Quote the material below exactly as written, from the first line to the line that holds "sconce(7.32, yl, -2.145, 'amber", endpoints included.

>> START DATA EXCERPT

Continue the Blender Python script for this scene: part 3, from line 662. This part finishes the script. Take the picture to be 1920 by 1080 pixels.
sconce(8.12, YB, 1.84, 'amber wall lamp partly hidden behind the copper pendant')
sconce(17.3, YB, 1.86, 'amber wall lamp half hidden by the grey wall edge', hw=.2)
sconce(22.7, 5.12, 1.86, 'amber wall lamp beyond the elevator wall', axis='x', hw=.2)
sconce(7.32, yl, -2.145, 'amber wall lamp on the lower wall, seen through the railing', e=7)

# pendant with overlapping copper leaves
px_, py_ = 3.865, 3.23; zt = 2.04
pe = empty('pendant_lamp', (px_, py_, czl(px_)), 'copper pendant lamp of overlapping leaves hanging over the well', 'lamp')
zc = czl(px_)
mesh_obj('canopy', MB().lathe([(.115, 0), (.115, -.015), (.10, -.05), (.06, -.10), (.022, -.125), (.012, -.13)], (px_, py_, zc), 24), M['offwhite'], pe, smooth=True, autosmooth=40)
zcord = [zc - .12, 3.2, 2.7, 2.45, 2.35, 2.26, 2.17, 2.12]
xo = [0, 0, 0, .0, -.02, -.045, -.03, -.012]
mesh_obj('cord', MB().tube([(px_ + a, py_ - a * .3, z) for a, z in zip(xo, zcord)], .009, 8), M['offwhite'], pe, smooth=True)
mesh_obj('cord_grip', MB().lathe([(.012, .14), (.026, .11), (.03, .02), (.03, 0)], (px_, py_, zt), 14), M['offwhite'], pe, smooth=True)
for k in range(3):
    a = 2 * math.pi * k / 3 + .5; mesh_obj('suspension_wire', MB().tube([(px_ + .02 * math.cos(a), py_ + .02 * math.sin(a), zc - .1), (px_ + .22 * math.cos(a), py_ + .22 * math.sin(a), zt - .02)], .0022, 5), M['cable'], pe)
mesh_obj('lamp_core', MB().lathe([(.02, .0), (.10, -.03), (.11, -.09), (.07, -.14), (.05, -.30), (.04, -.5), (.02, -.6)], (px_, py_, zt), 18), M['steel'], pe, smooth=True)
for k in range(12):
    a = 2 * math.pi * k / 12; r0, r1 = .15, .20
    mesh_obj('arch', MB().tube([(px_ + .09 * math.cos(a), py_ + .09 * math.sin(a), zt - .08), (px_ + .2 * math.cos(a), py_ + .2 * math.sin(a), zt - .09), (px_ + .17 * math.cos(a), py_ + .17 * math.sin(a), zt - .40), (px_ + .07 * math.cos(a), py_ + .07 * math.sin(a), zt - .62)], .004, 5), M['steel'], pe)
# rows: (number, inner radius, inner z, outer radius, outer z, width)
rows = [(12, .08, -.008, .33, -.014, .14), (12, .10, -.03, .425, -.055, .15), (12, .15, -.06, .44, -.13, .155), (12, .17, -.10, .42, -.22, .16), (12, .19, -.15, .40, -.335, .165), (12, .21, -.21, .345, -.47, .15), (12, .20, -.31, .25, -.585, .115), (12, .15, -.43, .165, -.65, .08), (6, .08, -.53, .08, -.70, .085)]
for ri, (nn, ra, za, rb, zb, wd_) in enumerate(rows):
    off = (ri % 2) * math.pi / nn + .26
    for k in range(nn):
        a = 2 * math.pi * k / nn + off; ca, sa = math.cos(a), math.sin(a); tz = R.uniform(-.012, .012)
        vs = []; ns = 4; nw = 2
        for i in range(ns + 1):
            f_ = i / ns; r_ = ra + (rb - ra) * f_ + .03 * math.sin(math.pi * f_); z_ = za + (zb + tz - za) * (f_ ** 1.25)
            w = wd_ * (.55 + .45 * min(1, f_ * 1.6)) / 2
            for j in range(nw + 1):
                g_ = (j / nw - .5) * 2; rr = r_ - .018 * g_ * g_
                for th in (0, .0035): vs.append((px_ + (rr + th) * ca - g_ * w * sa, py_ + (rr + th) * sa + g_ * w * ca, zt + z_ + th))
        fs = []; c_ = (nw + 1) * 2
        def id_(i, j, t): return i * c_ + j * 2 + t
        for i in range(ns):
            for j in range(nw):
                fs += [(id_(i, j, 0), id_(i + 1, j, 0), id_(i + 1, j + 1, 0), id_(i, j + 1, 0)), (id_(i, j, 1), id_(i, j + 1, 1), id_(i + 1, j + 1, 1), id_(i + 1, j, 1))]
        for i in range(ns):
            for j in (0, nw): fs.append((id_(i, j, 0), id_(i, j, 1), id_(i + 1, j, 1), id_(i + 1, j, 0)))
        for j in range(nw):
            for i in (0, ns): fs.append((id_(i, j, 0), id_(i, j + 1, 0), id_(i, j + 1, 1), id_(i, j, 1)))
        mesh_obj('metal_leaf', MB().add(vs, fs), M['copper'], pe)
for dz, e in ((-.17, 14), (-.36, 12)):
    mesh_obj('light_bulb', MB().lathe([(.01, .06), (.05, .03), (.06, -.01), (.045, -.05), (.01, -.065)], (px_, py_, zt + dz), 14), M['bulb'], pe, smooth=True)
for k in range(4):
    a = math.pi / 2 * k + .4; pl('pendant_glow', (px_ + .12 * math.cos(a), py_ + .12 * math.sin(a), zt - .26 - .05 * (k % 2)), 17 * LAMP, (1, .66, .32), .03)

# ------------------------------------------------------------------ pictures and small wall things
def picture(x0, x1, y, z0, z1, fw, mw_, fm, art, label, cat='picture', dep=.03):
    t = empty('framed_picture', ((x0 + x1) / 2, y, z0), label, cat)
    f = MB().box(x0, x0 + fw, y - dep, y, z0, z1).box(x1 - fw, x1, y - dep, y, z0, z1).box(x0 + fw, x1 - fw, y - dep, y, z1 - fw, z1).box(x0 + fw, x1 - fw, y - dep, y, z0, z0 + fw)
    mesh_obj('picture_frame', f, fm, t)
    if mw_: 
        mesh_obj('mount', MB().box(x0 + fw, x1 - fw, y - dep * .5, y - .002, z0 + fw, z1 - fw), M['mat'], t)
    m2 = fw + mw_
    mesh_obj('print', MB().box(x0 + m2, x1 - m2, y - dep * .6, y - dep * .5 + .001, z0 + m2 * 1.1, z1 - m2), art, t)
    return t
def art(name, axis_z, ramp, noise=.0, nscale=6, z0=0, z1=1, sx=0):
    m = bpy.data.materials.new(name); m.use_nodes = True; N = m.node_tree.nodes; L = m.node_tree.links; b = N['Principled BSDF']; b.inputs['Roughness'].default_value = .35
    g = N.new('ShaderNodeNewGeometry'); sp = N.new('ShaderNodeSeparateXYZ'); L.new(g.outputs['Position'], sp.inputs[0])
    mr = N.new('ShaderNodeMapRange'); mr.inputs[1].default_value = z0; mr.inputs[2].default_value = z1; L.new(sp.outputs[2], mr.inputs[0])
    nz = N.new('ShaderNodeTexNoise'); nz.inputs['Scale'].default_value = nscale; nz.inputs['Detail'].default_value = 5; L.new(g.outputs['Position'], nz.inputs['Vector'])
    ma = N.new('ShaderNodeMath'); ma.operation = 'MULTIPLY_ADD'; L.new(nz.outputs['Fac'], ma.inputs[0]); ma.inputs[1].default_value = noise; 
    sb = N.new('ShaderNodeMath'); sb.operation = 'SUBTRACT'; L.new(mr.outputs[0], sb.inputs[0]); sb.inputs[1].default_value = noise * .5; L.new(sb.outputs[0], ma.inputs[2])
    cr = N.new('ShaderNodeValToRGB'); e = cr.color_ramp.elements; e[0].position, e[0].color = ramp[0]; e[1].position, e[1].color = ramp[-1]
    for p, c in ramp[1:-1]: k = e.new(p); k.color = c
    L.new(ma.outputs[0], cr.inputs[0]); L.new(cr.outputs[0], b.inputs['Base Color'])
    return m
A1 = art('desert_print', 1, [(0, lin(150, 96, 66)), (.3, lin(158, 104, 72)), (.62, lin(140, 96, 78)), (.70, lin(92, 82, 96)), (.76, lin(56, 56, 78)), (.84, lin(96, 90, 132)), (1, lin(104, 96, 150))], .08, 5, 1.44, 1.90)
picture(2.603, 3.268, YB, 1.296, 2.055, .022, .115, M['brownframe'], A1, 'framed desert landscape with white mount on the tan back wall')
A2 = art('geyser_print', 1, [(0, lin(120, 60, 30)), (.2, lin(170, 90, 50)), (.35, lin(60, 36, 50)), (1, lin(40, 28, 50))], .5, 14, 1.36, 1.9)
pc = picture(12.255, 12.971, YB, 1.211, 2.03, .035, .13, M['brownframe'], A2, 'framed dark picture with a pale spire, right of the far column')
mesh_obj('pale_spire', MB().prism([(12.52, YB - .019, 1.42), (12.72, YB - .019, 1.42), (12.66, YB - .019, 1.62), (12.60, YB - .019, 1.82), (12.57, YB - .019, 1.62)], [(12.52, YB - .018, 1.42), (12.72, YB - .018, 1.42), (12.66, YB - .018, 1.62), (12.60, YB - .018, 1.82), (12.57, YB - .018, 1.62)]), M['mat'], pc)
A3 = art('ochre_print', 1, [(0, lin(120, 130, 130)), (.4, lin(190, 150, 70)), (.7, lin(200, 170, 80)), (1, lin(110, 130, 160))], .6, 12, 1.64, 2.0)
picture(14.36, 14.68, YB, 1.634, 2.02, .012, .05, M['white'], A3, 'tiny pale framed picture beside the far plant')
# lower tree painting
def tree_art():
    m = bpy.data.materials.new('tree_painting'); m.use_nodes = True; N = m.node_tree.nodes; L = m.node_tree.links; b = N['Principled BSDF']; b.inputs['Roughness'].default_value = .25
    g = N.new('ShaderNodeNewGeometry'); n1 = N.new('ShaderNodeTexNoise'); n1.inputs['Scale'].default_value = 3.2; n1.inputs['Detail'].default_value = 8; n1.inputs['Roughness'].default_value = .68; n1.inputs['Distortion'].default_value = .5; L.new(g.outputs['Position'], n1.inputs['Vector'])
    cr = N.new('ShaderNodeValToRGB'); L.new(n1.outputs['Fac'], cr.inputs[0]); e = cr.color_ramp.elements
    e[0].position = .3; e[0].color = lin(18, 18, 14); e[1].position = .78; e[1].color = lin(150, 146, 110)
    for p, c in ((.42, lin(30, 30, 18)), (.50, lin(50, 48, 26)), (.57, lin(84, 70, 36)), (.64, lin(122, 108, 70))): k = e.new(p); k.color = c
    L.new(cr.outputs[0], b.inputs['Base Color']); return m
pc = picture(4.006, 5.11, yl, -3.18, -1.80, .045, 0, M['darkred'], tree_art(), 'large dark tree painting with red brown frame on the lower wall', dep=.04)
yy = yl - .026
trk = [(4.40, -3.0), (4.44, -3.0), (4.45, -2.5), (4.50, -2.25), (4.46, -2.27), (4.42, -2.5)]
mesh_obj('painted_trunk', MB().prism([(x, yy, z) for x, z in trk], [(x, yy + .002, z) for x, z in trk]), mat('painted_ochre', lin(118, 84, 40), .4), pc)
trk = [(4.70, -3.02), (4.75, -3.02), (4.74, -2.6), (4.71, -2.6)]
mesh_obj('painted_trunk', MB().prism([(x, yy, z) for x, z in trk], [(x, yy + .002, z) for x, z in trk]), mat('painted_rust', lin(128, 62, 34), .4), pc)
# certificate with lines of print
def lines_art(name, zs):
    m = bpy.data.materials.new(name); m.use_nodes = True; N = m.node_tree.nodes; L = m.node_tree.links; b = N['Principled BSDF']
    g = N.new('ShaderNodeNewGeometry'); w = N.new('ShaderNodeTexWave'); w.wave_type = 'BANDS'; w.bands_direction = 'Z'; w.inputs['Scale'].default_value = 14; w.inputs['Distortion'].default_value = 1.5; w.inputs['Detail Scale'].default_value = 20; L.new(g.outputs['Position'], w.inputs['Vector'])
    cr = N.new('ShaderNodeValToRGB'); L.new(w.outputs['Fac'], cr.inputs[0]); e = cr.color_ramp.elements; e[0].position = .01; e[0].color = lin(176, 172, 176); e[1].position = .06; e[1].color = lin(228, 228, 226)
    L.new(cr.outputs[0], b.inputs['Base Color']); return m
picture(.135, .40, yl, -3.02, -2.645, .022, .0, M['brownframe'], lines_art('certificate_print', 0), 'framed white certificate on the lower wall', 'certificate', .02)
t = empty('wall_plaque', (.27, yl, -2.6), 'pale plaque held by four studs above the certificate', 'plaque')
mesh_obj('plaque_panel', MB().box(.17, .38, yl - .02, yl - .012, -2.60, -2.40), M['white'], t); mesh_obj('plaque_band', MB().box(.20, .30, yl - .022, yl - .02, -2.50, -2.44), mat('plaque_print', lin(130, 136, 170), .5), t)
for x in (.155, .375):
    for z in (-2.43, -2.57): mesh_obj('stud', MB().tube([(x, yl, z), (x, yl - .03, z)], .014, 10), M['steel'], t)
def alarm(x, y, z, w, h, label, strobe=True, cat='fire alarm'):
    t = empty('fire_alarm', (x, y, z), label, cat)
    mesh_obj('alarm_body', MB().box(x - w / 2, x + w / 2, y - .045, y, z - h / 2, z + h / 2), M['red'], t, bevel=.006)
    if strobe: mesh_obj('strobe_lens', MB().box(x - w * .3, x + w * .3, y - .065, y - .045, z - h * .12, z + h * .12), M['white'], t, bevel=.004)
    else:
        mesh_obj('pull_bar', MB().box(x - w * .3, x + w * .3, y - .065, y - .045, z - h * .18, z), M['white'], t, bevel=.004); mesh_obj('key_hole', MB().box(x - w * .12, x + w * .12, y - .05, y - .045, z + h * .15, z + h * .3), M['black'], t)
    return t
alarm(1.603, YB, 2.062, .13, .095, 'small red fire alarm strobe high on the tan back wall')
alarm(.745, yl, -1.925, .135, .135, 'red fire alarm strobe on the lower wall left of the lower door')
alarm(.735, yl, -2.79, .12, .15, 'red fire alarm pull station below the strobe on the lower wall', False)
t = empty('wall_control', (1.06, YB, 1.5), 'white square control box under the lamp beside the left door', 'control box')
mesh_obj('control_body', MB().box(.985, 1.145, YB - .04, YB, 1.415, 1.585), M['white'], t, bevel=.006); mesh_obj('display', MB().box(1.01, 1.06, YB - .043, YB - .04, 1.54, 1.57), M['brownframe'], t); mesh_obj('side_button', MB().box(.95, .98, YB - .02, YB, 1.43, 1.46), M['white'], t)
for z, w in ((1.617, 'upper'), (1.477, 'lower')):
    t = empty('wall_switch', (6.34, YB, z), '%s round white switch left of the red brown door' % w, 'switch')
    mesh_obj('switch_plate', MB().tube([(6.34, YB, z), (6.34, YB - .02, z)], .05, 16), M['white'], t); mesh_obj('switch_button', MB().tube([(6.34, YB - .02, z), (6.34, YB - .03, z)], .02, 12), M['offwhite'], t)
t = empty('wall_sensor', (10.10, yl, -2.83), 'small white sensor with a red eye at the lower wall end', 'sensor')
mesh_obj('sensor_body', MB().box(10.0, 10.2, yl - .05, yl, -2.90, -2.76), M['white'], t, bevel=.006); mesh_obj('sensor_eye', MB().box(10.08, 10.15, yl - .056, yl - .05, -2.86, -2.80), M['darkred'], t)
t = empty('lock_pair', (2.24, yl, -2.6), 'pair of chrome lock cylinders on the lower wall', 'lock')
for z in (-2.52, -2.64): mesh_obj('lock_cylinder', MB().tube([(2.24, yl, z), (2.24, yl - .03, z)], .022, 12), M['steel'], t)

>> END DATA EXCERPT

• RESPONSE
Continue the Blender Python script for this scene: part 3, from line 662. This part finishes the script. Take the picture to be 1920 by 1080 pixels.
sconce(8.12, YB, 1.84, 'amber wall lamp partly hidden behind the copper pendant')
sconce(17.3, YB, 1.86, 'amber wall lamp half hidden by the grey wall edge', hw=.2)
sconce(22.7, 5.12, 1.86, 'amber wall lamp beyond the elevator wall', axis='x', hw=.2)
sconce(7.32, yl, -2.145, 'amber wall lamp on the lower wall, seen through the railing', e=7)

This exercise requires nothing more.